History

Work on the olsrd implementation was started spring 2003. At first the plan was to add and experiment with MID functionality in the existing draft3[22] compatible OLSR implementation by INRIA[5]. This was completed by summer 2003. This means that much olsrd code originally was based on the INRIA implementation. But since then, close to all code has been rewritten or heavily modified. Olsrd is therefore considered an independent OLSR implementation and not just an extension to the INRIA implementation. If one compares the OLSR draft3 to RFC3626 one realizes the extent of the differences that exist between what can be considered an initial draft and the final protocol specification.

In October 2003 RFC3626 was released and now full RFC compliance became the goal of the project. In November 2003 UniK olsrd version 0.2.0 was made public available through a website. But full RFC core compliance was not reached until release 0.3.8 in January 2004. Not much later 0.4.0 was released. It covered all auxiliary functionality as well, except link-layer notifications.

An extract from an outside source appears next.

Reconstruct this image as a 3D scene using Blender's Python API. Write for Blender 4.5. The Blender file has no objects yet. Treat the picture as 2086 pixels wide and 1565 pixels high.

As the implementation has matured, several extensions to it has been made. These extensions were initially implemented into the main olsrd code. This was clearly not a very modular solution, and the codebase of olsrd became bloated with special-purpose code. Therefore a plugin interface was defined and implemented, allowing the use of external plugins by the daemon. This way extensions can be made without altering the codebase of olsrd.